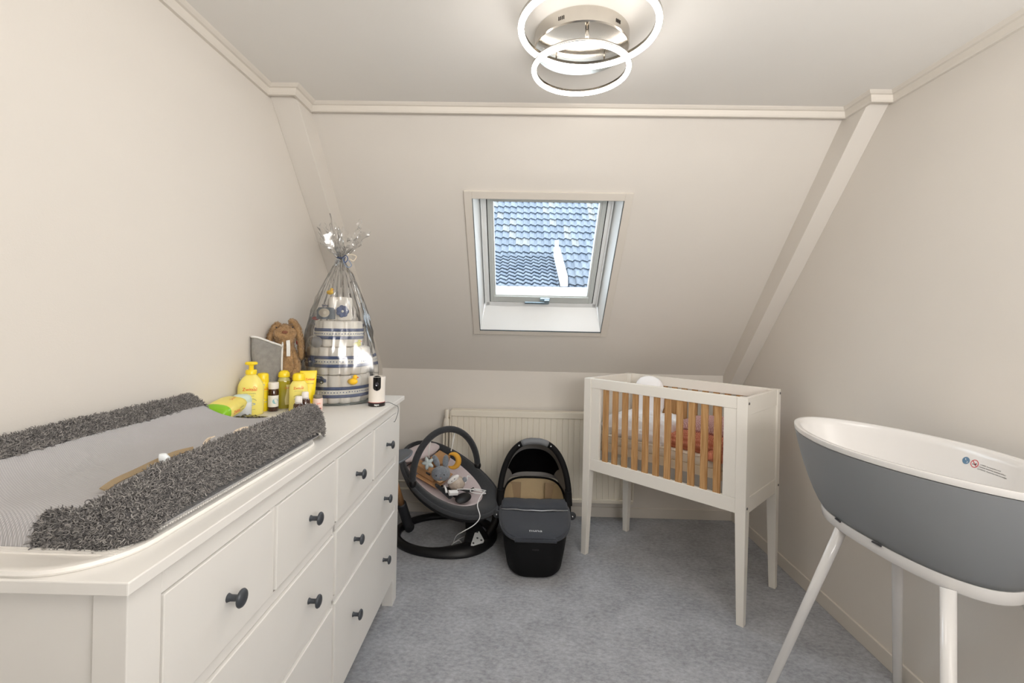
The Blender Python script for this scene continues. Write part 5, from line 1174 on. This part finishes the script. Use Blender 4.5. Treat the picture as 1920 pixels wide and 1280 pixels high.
# ------------------------------------------------------------------ high chair partly behind the chest of drawers
HC = thing('high_chair', 'dark grey high chair with an oak leg, half hidden behind the chest of drawers', 'high chair', (-.86, 2.60, 0))
M_HG = mat('highchair_grey', rgb(108, 114, 122), .4); M_HD = mat('highchair_dark', rgb(46, 48, 52), .5)
q = MB(); Mt = Matrix.Rotation(math.radians(-17), 3, 'Y') @ Matrix.Rotation(.15, 3, 'X')
q.lathe([(.02, -.012), (.095, -.010), (.118, -.002), (.124, .006), (.120, .010), (.108, .004), (.02, .002)], 36, (-.680, 2.485, .572), M=Mt, sy=.8); q.build('tray', M_HG, HC, world=True, smooth=True)
q = MB(); q.loft([se_ring(-.86, 2.60, z, a_, a_ * .9, 2.6, 28) for z, a_ in ((.40, .05), (.41, .12), (.45, .140), (.52, .145), (.53, .14))], True, False); q.build('seat', M_HD, HC, world=True, smooth=True)
q = MB(); q.loft([se_ring(-.955 - (z - .50) * .15, 2.60, z, .022, a_, 2.6, 20) for z, a_ in ((.45, .09), (.50, .12), (.65, .115), (.74, .08), (.76, .03))]); q.build('backrest', M_HD, HC, world=True, smooth=True)
M_OAKL = mat('oak_leg', rgb(196, 150, 104), .5, wood=((60, 60, 6), rgb(170, 122, 76)))
for i, (tp, ft) in enumerate((((-.708, 2.60, .47), (-.668, 2.90, .02)), ((-.78, 2.53, .43), (-.705, 2.42, .02)), ((-.94, 2.64, .43), (-1.0, 2.86, .02)), ((-.94, 2.56, .43), (-1.0, 2.42, .02)))):
    tp, ft = Vector(tp), Vector(ft); mdl = tp.lerp(ft, .52)
    q = MB(); q.tube([tp, mdl + (ft - tp) * .03], [.020, .021], 16); lg = q.build('leg', M_OAKL, HC, world=True, smooth=True)
    q = MB(); q.tube([mdl, tp.lerp(ft, .54), tp.lerp(ft, .9), ft], [.026, .029, .030, .026], 16); q.ball(tuple(ft + Vector((0, 0, .012))), .031, (1, 1, 1), 14); q.build('leg_sleeve', M_HD if i != 1 else M_HG, lg, world=True, smooth=True)

# ------------------------------------------------------------------ carrycot
CC = thing('carrycot', 'black and charcoal carrycot with open hood on the floor before the radiator', 'carrycot', (.098, 2.74, 0))
M_CCB = mat('carrycot_black', rgb(14, 14, 16), .75, spec=.25); M_CCF = mat('carrycot_charcoal', rgb(54, 58, 66), .92, noise=(200, .12), bump=(500, .5), sheen=.15)
M_CCL = mat('carrycot_lining', rgb(206, 184, 146), .85, noise=(10, .04), bump=(90, .3)); M_CCG = mat('hood_lining', rgb(150, 148, 146), .9, bump=(300, .3)); M_CCM = mat('hood_mesh', rgb(8, 8, 10), .9, spec=.1); M_LEATH = mat('handle_leather', rgb(112, 114, 118), .5, bump=(200, .5))
cx, y0_, y1_ = .099, 2.395, 3.085
def ccring(z, k, ins=0.0, n=3.4, seg=56, dz=0.0):
    """k 0 bottom .. 1 top"""
    a_ = .156 + .034 * k - ins; b_ = (y1_ - y0_) / 2 - .012 + .012 * k - ins; R = se_ring(cx, (y0_ + y1_) / 2, z, a_, b_, n, seg)
    if dz: R[:, 2] = R[:, 2] + dz * np.clip((R[:, 1] - y0_) / (y1_ - y0_), 0, 1)
    return R
q = MB(); q.loft([ccring(.004, -.35, .03), ccring(.006, 0, .012), ccring(.020, 0), ccring(.10, .45), ccring(.17, .8, dz=.05), ccring(.212, 1, dz=.085), ccring(.216, 1, .010, dz=.085)], True, False)
q.build('basket', M_CCB, CC, world=True, smooth=True)
q = MB(); q.loft([ccring(.218, 1, .004, dz=.085), ccring(.200, 1, .018, dz=.085), ccring(.13, .7, .022, dz=.04), ccring(.07, .3, .03), ccring(.066, .2, .06)], False, True); q.build('lining', M_CCL, CC, world=True, smooth=True)
q = MB(); q.tube([tuple(p) for p in ccring(.216, 1, .004, dz=.085)], .007, 8, closed=True); q.build('rim_piping', M_CCB, CC, world=True, smooth=True)
q = MB(); q.loft([ccring(.068, .1, .045, dz=0), ccring(.098, .2, .040), ccring(.104, .2, .06)], True, True); q.build('mattress', M_CCL, CC, world=True, smooth=True)
M_QU = mat('quilt_taupe', rgb(176, 152, 122), .9, bump=(60, .5))
for sx_ in (-1, 1):
    q = MB(); q.box((cx + sx_ * .115, 3.02, .215), (.075, .008, .15), Matrix.Rotation(.06, 3, 'X')); q.build('side_quilting', M_QU, CC, world=True, bevel=.003)
# apron: domed cover on the front half
NA, NB = 26, 22; G5 = np.zeros((NB, NA, 3))
for i in range(NB):
    v_ = i / (NB - 1)
    for j in range(NA):
        u_ = -1 + 2 * j / (NA - 1)
        y = y0_ - .006 + .335 * v_ ** 1.7
        # half width follows the basket outline
        bb_ = (y1_ - y0_) / 2; rel = min(1, abs((y - (y0_ + y1_) / 2) / (bb_ + .008))); hw = .196 * (1 - rel ** 3.4) ** (1 / 3.4)
        hw = max(hw, .105)
        zr = .216 + .085 * max(0, (y - y0_) / (y1_ - y0_))
        dome = .020 * (1 - abs(u_) ** 3) * (1 - (1 - min(1, v_ * 3)) ** 2) + .010 * v_
        G5[i, j] = (cx + u_ * hw, y, zr + dome + .002 * fbm(u_ * 4, v_ * 5) * v_)
edge_ = np.concatenate([G5[::-1, 0], G5[0, 1:-1], G5[:, -1]]); hem = edge_.copy(); hem[:, 2] -= .016; hem2 = edge_.copy(); hem2[:, 2] -= .008; hem2[:, 0] += (hem2[:, 0] - cx) * .02; hem2[:, 1] -= .002
q = MB(); q.grid(np.stack([hem, hem2, edge_])); q.build('apron_hem', M_CCF, CC, world=True, smooth=True, solid=.005)
q = MB(); q.grid(G5); q.build('apron', M_CCF, CC, world=True, smooth=True, solid=.006)
# turned-up flap at the top of the apron
NB2 = 9; G6 = np.zeros((NB2, NA, 3))
for i in range(NB2):
    v_ = i / (NB2 - 1)
    for j in range(NA):
        u_ = -1 + 2 * j / (NA - 1); sag = .030 * (1 - u_ * u_)
        G6[i, j] = (cx + u_ * (.188 - .004 * v_), 2.652 + .090 * v_ - .050 * (1 - u_ * u_) * (1 - v_), .262 + .016 * (1 - abs(u_) ** 3) + .024 * math.sin(v_ * 1.9) - sag * v_ * .6 + .0025 * fbm(u_ * 7, v_ * 3, 2))
q = MB(); q.grid(G6); q.build('turned_flap', M_CCF, CC, world=True, smooth=True, solid=.012)
q = MB(); q.tube([tuple(p + np.array([0, -.007, .001])) for p in G6[0]], .0036, 8); q.build('silver_piping', mat('silver_piping', rgb(170, 172, 176), .35, metal=.6), CC, world=True, smooth=True)
V, F = text_geo('nuna', .026, .0001); V[:, 0] *= 1.9
ARC5 = np.concatenate([[0], np.cumsum(np.linalg.norm(np.diff(G5[:, NA // 2], axis=0), axis=1))])
def on_apron(x, s):   # s measured down the front of the apron
    i = float(np.interp(.046 - s, ARC5, range(len(ARC5)))); i = max(0, min(len(G5) - 1.001, i)); k = int(i); fr_ = i - k; u_ = (x / .19 + 1) / 2 * (NA - 1); j = int(u_); fj = u_ - j
    p = (G5[k, j] * (1 - fj) + G5[k, j + 1] * fj) * (1 - fr_) + (G5[k + 1, j] * (1 - fj) + G5[k + 1, j + 1] * fj) * fr_
    return (p[0], p[1] - .0030, p[2] + .0042)
MB().add([on_apron(v[0], -v[1]) for v in V], F).build('logo_print', mat('logo_silver', rgb(200, 204, 208), .5), CC, world=True)
V, F = text_geo('nuna', .012, .0002); MB().add([(cx + v[0] * 1.5, y0_ - .010, .165 + v[1]) for v in V], F).build('logo_print', mat('logo_dark', rgb(44, 44, 48), .5), CC, world=True)
# hood: front arch, fabric back to the rear rim
NS = 41
def arch(hw, hgt, y_b, y_t, zb, n=2.5):
    out = []
    for k in range(NS):
        a_ = PI * k / (NS - 1); ct, st = math.cos(a_), math.sin(a_); s_ = abs(st) ** (2 / 2.2)
        out.append(np.array([cx - hw * (1 if ct > 0 else -1) * abs(ct) ** (2 / n), y_b + (y_t - y_b) * s_, zb + hgt * s_]))
    return np.array(out)
A0 = arch(.204, .348, 2.735, 2.820, .255); A1 = arch(.200, .325, 2.80, 2.935, .262); A2 = arch(.186, .240, 2.90, 3.050, .280); A3_ = arch(.165, .075, 3.00, 3.090, .296); A4 = arch(.162, .012, 3.03, 3.085, .296, 4)
HG = []
keys = [A0, A1, A2, A3_, A4]
for i in range(17):
    t_ = i / 16 * 4; k = min(3, int(t_)); f_ = t_ - k; p0, p1, p2, p3 = keys[max(0, k - 1)], keys[k], keys[k + 1], keys[min(4, k + 2)]
    HG.append(.5 * (2 * p1 + (p2 - p0) * f_ + (2 * p0 - 5 * p1 + 4 * p2 - p3) * f_ ** 2 + (3 * p1 - p0 - 3 * p2 + p3) * f_ ** 3))
HG = np.array(HG)
q = MB(); q.grid(HG); q.build('hood_lining', M_CCG, CC, world=True, smooth=True, solid=.003)
ctr = np.array([cx, 2.80, .30]); HO = HG + (HG - ctr) / np.linalg.norm(HG - ctr, axis=2, keepdims=True) * .008
q = MB(); q.grid(HO); q.build('hood_shell', M_CCF, CC, world=True, smooth=True, solid=.004)
HI = HG - (HG - ctr) / np.linalg.norm(HG - ctr, axis=2, keepdims=True) * .005
# mesh ventilation window: rows 4..11, narrowing towards the front
W5 = []
def hrow(i): k_ = min(15, int(i)); f_ = i - k_; return HI[k_] * (1 - f_) + HI[k_ + 1] * f_
for i in np.linspace(8.6, 13.6, 9):
    fr_ = (i - 8.6) / 5; lo_ = 6.0 + 2.2 * fr_; hi_ = NS - 1 - lo_; HR = hrow(i)
    row = []
    for k in range(25):
        p = lo_ + (hi_ - lo_) * k / 24; j = min(NS - 2, int(p)); f_ = p - j; row.append(HR[j] * (1 - f_) + HR[j + 1] * f_)
    W5.append(row)
q = MB(); q.grid(np.array(W5)); q.build('mesh_window', M_CCM, CC, world=True, smooth=True)
Rr = []
q = MB(); ap = [tuple(p + np.array([0, -.006, .004])) for p in A0]; q.tube(ap, .022, 14, flat=.8); q.build('hood_arch', M_CCB, CC, world=True, smooth=True)
q = MB(); q.tube([tuple(p + np.array([0, -.016, .006])) for p in A0[16:25]], .0235, 14, flat=.8); hn = q.build('carry_handle', M_LEATH, CC, world=True, smooth=True)
for k in (15, 25):
    q = MB(); q.ball(tuple(A0[k] + np.array([0, -.024, .006])), .006); q.build('rivet', mat('chrome', rgb(220, 220, 222), .15, metal=1), hn, world=True, smooth=True)
for sx_ in (-1, 1):
    q = MB(); q.loft([se_ring(cx + sx_ * .196, 2.725 + (z - .25) * .12, z, .018, .030, 3, 20) for z in (.205, .24, .30, .345)]); q.build('hood_joint', M_CCB, CC, world=True, auto=50)
    q = MB(); q.lathe([(.022, 0), (.024, .004), (.020, .012), (.004, .014)], 20, (cx + sx_ * .212, 2.655, .232), M=Matrix.Rotation(sx_ * PI / 2 * .35, 3, 'Y') @ Matrix.Rotation(PI / 2, 3, 'X')); kn = q.build('release_knob', M_HD, CC, world=True, auto=40)
    q = MB(); q.ball((cx + sx_ * .214, 2.640, .232), .005, (1, .6, 1), 10); q.build('rivet', MATS['chrome'], kn, world=True, smooth=True)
···
* _Task to carry out_
Repeat, word for word and with no pictures, only the lines running from the beginning of the data to the line that contains "lg, world=True, smooth=True)".

* _Solution_
The Blender Python script for this scene continues. Write part 5, from line 1174 on. This part finishes the script. Use Blender 4.5. Treat the picture as 1920 pixels wide and 1280 pixels high.
# ------------------------------------------------------------------ high chair partly behind the chest of drawers
HC = thing('high_chair', 'dark grey high chair with an oak leg, half hidden behind the chest of drawers', 'high chair', (-.86, 2.60, 0))
M_HG = mat('highchair_grey', rgb(108, 114, 122), .4); M_HD = mat('highchair_dark', rgb(46, 48, 52), .5)
q = MB(); Mt = Matrix.Rotation(math.radians(-17), 3, 'Y') @ Matrix.Rotation(.15, 3, 'X')
q.lathe([(.02, -.012), (.095, -.010), (.118, -.002), (.124, .006), (.120, .010), (.108, .004), (.02, .002)], 36, (-.680, 2.485, .572), M=Mt, sy=.8); q.build('tray', M_HG, HC, world=True, smooth=True)
q = MB(); q.loft([se_ring(-.86, 2.60, z, a_, a_ * .9, 2.6, 28) for z, a_ in ((.40, .05), (.41, .12), (.45, .140), (.52, .145), (.53, .14))], True, False); q.build('seat', M_HD, HC, world=True, smooth=True)
q = MB(); q.loft([se_ring(-.955 - (z - .50) * .15, 2.60, z, .022, a_, 2.6, 20) for z, a_ in ((.45, .09), (.50, .12), (.65, .115), (.74, .08), (.76, .03))]); q.build('backrest', M_HD, HC, world=True, smooth=True)
M_OAKL = mat('oak_leg', rgb(196, 150, 104), .5, wood=((60, 60, 6), rgb(170, 122, 76)))
for i, (tp, ft) in enumerate((((-.708, 2.60, .47), (-.668, 2.90, .02)), ((-.78, 2.53, .43), (-.705, 2.42, .02)), ((-.94, 2.64, .43), (-1.0, 2.86, .02)), ((-.94, 2.56, .43), (-1.0, 2.42, .02)))):
    tp, ft = Vector(tp), Vector(ft); mdl = tp.lerp(ft, .52)
    q = MB(); q.tube([tp, mdl + (ft - tp) * .03], [.020, .021], 16); lg = q.build('leg', M_OAKL, HC, world=True, smooth=True)
    q = MB(); q.tube([mdl, tp.lerp(ft, .54), tp.lerp(ft, .9), ft], [.026, .029, .030, .026], 16); q.ball(tuple(ft + Vector((0, 0, .012))), .031, (1, 1, 1), 14); q.build('leg_sleeve', M_HD if i != 1 else M_HG, lg, world=True, smooth=True)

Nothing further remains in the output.